In the elaborate opening, a young couple suffers a car accident in the aftermath of a drag race. The young man is dead on scene, but while the girl is still alive (though barely), she is declared dead so that her body is brought to the mortuary, and the vampires can snack on her neck. After drinking her blood, they drive a stake through her heart so that she won’t resurrect as an undead vampire. Then they patch up the puncture wounds, prepare her body for burial ceremonies, and no one is any the wiser. Nice twist!




However, this enterprise goes awry as soon as we are introduced to our protagonists, the Fondas. (Yes, the Fondas.) Marie and Ted are grieving at the death of her mother. Of course the doctor of this motley bunch prematurely declares her dead so that she is sent to the mortuary. (In a cut-in, we see the punctured neck of her body at the morgue.) However, once the Fondas insist that they have the funeral services at home, Lucard and his gang attempt to retrieve the body from the house because they haven’t staked her yet. (Why didn’t they do it right away, as with the girl in the car accident? Were they saving the mother-in-law for leftovers, like cold pizza for breakfast?)

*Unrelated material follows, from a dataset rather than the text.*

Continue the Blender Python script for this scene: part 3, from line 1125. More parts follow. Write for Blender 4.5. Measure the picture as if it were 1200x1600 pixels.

Similar gaps of logic occur in the climax, as the undead mother-in-law roams upstate New York (well, as far as the movie can afford, anyway) looking for fresh blood. The vampires attempt to destroy her by exposing her to sunlight. Then, why are these guys able to roam freely at all times of day? Instead of fleshing out these plot points, more running time is devoted to these bloodsuckers always bickering among themselves. If these scenes are intended as satire, they are too forced. 






There is a cold, brooding tone throughout the film, greatly enhanced by its throbbing “John Carpenter on the brain” synth score, the sparse, remote locations, and the minimal amount of characters. The only inclination that this takes place in the real world at all, is when Ted drives past a strip plaza with a Pizza Hut. The low budget production values, and unconventional looking actors (for many, this film was their sole acting credit) are an asset to its alienating tone.

It is too bad that a novel idea gets fumbled in the execution on paper, and on screen. The acting and direction are often uninspired (those squabbling vampires!), but at least the film has a mood. This too is unfortunately hampered: frequently we see microphones, studio lights and the boom person’s arm in the frame. Was it masked improperly for exhibition, or did they just not care?

Availability: the mighty Paragon had released Dracula's Last Rites to VHS; as far as we can tell, its only appearance on DVD was on the now-defunct EastWest label.